▼
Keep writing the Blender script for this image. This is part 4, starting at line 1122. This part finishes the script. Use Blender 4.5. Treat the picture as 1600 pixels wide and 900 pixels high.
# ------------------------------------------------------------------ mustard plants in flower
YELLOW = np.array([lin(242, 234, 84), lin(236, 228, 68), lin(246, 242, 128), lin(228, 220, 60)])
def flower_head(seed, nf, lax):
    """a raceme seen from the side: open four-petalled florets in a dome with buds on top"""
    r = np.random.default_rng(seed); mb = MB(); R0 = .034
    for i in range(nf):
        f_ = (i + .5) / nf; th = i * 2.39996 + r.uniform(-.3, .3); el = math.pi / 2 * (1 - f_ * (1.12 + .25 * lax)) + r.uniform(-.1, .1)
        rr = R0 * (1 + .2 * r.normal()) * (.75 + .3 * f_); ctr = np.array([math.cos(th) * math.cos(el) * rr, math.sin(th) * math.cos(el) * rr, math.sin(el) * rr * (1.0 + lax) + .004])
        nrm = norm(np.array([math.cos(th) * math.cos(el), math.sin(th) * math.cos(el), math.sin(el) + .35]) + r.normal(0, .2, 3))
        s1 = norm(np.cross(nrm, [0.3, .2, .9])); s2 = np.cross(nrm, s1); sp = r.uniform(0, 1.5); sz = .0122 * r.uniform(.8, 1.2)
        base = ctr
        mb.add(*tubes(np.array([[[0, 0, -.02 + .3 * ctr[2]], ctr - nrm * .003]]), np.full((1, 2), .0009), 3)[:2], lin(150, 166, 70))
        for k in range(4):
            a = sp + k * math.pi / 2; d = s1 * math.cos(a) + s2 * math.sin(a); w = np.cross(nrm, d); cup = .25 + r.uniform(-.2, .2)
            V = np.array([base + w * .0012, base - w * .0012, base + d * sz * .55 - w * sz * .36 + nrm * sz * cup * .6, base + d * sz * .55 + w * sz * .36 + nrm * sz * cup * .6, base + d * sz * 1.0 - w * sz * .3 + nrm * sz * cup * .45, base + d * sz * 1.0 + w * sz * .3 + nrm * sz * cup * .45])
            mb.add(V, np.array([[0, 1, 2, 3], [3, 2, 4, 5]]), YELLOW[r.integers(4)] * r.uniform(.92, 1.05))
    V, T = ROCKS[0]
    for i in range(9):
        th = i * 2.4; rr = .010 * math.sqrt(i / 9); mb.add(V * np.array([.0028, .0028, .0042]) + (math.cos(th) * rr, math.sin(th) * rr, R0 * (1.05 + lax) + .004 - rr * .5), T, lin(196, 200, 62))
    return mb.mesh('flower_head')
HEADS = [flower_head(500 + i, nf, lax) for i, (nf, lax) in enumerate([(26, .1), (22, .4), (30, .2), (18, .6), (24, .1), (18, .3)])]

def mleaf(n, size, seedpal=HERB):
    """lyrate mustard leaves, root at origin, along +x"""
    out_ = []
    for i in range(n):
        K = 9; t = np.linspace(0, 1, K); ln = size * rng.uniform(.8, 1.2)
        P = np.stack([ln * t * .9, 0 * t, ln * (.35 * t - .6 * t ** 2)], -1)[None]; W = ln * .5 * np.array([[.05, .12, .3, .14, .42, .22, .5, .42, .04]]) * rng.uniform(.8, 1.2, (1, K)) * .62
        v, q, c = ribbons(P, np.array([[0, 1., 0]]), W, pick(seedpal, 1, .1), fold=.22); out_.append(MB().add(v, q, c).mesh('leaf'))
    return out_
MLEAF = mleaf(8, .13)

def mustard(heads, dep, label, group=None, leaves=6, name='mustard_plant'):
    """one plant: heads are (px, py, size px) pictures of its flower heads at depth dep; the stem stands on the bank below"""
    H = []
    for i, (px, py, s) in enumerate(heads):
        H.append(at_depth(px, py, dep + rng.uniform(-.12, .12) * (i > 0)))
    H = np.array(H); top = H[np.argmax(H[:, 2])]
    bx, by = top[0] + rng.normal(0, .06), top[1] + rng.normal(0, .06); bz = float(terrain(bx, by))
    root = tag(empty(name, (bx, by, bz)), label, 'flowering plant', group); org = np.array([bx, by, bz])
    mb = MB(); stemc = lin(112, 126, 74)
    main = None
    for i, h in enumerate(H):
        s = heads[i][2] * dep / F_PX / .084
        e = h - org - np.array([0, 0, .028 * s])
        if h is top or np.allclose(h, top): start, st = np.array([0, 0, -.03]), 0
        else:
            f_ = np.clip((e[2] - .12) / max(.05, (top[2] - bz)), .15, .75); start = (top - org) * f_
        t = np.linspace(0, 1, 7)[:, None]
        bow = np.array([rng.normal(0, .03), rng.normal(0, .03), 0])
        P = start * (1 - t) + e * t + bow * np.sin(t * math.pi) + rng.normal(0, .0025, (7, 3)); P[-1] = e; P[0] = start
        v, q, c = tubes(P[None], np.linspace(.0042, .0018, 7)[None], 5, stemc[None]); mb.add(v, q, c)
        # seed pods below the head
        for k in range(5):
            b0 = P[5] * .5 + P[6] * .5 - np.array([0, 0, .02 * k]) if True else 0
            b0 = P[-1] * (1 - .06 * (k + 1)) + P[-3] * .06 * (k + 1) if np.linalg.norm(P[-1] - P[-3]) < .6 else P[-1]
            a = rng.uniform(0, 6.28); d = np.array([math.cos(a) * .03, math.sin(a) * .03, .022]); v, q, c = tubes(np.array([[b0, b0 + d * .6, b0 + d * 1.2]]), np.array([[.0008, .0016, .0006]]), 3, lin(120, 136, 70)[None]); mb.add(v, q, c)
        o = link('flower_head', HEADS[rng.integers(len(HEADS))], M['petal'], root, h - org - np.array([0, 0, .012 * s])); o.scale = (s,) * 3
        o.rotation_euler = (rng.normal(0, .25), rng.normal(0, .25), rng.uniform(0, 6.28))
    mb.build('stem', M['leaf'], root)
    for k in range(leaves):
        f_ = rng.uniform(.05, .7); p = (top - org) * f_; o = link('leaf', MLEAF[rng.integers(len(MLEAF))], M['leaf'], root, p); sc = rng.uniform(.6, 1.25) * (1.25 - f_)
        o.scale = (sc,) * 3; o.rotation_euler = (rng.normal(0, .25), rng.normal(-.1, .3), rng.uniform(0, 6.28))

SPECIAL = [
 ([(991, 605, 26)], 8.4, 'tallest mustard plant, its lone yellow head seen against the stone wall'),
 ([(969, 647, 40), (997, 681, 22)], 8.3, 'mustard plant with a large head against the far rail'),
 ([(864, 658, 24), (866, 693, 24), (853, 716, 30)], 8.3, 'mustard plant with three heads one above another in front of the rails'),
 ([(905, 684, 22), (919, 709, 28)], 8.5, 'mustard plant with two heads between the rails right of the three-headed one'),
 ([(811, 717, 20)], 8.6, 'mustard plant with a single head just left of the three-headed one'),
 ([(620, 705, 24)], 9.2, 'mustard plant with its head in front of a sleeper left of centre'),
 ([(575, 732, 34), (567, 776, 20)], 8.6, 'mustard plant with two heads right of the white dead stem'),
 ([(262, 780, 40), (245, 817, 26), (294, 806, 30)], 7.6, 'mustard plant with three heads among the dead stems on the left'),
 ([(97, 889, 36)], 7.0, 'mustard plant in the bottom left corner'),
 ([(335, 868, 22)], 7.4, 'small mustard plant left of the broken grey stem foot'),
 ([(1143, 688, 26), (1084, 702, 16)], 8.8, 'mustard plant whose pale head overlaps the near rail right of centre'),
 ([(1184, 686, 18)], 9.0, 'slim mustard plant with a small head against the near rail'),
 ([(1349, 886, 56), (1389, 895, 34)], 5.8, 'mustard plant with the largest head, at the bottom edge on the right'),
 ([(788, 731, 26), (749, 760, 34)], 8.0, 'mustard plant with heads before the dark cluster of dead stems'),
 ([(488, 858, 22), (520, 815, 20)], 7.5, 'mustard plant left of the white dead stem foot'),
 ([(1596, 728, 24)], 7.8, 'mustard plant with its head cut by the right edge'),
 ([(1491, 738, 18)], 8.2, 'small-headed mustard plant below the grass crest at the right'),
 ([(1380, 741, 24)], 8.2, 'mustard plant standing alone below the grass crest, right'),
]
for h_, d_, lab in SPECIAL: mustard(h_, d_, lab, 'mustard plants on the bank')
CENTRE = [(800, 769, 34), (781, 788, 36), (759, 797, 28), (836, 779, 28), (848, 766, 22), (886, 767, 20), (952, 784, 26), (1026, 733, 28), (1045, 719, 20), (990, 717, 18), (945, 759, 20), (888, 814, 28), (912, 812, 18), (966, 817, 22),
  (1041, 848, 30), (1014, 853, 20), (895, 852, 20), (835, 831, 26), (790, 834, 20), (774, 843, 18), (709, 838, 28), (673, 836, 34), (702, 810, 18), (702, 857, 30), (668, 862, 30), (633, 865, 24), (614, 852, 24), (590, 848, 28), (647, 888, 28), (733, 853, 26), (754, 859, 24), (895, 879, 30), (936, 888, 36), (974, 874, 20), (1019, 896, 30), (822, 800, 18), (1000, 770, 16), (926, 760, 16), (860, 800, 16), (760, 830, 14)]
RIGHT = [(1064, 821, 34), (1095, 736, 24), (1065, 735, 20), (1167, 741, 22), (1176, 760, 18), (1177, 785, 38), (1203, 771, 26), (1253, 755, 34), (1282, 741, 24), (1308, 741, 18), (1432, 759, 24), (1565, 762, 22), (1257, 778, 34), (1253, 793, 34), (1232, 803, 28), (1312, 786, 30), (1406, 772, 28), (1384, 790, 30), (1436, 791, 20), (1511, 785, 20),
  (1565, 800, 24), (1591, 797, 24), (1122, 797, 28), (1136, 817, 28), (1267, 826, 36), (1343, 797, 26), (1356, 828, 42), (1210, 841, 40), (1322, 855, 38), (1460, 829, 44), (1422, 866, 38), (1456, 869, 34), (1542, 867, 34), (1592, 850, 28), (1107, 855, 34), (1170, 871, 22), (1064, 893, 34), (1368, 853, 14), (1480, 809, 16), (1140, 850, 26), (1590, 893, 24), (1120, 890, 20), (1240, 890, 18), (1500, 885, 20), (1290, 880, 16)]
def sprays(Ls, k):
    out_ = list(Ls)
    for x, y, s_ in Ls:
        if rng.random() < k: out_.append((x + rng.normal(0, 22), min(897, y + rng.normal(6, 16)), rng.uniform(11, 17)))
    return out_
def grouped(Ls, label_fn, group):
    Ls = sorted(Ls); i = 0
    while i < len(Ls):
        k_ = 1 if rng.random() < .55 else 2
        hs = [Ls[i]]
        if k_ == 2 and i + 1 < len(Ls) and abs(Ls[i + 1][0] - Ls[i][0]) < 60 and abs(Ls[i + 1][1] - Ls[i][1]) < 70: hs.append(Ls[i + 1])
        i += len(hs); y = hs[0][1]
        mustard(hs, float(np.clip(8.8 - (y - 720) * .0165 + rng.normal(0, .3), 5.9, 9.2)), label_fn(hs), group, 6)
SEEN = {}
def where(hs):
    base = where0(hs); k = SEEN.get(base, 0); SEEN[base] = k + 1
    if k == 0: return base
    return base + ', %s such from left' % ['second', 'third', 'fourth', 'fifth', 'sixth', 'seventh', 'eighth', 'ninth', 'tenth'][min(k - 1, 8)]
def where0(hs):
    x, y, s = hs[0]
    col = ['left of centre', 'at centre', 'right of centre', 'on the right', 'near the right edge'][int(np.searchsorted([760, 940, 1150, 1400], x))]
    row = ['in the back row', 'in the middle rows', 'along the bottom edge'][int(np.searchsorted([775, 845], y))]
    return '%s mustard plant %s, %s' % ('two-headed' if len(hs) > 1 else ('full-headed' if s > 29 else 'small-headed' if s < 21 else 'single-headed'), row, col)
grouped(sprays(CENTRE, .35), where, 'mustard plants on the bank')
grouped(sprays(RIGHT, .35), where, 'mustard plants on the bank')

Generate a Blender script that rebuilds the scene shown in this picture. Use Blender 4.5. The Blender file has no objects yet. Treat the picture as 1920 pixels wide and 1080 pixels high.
▲
## Problem to work on:
Locate all lines that include the word "Treat" and copy them out.

## Task answer:
Keep writing the Blender script for this image. This is part 4, starting at line 1122. This part finishes the script. Use Blender 4.5. Treat the picture as 1600 pixels wide and 900 pixels high.
Generate a Blender script that rebuilds the scene shown in this picture. Use Blender 4.5. The Blender file has no objects yet. Treat the picture as 1920 pixels wide and 1080 pixels high.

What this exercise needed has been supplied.